Rates have dropped more than a percentage point since cresting above 7% this spring, falling fastest over the past month and a half. That’s largely because lenders had anticipated the Fed’s move and adjusted their rates accordingly.
However, the Fed signaled Wednesday it plans to cut rates twice more before the end of the year. By then, Wei said he expects mortgage rates to tick down to around 6%.
Looking further out, Fed officials have said they will likely continue slashing rates into at least 2026. “I think the long-term (mortgage) rate will be somewhere around 5%,” Wei said.
What does the rate cut mean for home prices?
Probably not a whole lot.
But Wei said that when those taking a wait-and-see approach to purchasing a home realize a large rate drop likely isn’t on the horizon, they may decide now is as good a time as any to buy.
“They may actually start thinking more seriously about buying because they didn’t see a significant drop in rates,” he said.
That could put some upward pressure on home prices.
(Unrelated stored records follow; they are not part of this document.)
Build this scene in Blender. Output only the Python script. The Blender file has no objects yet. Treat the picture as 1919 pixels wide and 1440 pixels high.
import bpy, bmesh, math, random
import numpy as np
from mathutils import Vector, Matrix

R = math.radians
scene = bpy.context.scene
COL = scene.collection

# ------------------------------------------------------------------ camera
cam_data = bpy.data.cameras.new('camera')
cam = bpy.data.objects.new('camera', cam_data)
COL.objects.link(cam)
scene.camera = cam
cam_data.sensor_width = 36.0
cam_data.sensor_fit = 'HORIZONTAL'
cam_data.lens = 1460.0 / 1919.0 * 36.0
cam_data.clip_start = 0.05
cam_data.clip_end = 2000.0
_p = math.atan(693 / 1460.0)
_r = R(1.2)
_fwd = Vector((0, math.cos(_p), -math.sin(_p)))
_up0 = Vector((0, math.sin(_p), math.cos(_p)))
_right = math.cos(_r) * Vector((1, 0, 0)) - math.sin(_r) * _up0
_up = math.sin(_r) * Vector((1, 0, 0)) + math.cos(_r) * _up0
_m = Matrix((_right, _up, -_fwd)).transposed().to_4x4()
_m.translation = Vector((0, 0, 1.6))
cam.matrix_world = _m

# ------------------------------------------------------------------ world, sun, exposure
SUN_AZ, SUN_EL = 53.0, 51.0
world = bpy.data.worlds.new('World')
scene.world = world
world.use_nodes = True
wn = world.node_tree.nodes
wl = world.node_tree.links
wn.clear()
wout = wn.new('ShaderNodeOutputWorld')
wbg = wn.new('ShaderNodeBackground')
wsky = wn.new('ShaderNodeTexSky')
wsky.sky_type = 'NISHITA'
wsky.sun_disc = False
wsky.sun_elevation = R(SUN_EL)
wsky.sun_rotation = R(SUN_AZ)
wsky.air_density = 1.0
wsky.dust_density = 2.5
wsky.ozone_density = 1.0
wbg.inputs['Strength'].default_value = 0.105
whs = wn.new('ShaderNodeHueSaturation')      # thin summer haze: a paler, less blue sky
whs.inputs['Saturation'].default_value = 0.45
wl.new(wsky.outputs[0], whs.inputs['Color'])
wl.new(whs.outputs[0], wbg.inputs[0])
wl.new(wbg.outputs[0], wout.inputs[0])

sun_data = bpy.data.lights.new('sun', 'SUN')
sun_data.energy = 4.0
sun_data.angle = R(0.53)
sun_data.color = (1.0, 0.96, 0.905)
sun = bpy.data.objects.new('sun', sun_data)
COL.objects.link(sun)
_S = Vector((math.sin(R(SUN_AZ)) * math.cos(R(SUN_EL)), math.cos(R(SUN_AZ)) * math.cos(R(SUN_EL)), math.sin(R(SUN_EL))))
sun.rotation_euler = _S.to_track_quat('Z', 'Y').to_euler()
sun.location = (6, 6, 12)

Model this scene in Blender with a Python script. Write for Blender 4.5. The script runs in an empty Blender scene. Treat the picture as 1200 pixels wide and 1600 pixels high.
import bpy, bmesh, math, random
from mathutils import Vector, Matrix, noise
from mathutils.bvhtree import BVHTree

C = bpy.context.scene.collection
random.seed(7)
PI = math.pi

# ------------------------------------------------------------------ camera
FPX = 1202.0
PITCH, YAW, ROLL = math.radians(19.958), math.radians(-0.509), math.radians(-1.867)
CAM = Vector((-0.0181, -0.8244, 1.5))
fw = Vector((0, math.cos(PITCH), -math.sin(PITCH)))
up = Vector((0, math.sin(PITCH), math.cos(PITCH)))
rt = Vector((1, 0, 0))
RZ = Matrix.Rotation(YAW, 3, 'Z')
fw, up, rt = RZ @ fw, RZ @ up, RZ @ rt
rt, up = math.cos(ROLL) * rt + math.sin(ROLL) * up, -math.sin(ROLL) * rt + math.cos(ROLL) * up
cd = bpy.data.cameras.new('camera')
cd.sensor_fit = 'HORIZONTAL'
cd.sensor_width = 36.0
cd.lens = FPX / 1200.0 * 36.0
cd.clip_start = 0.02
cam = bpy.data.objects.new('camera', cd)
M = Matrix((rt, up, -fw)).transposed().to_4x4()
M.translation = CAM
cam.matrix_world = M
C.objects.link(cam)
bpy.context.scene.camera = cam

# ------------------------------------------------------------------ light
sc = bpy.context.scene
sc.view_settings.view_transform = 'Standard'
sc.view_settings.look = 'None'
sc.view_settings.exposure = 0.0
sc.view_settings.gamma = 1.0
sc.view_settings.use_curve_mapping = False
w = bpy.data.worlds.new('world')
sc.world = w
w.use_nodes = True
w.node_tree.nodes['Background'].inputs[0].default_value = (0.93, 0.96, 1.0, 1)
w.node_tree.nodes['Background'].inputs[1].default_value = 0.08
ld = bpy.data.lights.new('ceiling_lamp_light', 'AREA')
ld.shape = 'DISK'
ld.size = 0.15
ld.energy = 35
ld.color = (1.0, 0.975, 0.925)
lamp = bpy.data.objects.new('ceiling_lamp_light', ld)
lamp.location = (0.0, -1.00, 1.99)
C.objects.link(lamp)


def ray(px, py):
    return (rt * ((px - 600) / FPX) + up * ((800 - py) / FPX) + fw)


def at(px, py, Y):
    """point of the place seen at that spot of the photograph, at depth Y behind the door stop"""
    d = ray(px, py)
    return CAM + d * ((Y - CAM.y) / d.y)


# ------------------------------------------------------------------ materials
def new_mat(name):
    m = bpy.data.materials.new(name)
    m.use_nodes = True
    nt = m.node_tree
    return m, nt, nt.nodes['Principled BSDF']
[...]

But given the market is entering the traditionally slow fall and winter seasons, prices may still fall on a monthly basis. However, Wei noted some parts of the Bay Area, especially wealthier cities where buyers can afford to put up more for a down payment, may see prices climb.
In August, the median price of a single-family home in the Bay Area dipped to $1.24 million. It was a 4.6% drop from July and a 1.6% decline year over year.
In 2025 and beyond, falling mortgage rates could convince would-be sellers who’ve been reluctant to give up the home loans they locked in when rates were lower to finally list their properties. That could help shake loose more inventory in the Bay Area’s tight housing market. But Wei said rising demand as more people can afford to finance a home is expected to push up prices around 4% to 5% a year, in line with historical trends.
Is now a good time to refinance my mortgage?
It depends.
Nicoletti said for those who bought when rates were at their 7% peak, it could absolutely make sense to refinance now, adding that lenders have been more willing to restructure mortgages in recent weeks. He said some buyers have been able to shave a whole point off their current rate.
But for most homeowners, it will likely be some months before it makes sense to refinance.
“Rates are getting into a better zone than they had been,” Nicoletti said. “But are we feeling this big rush to refinance? There could be a refinance boom, but we’re not feeling it yet.”
What else could Fed rate cuts impact?
It could mean lower interest rates for credit cards, car loans and potentially student loans. But consumers will likely see a lower return on most personal savings accounts.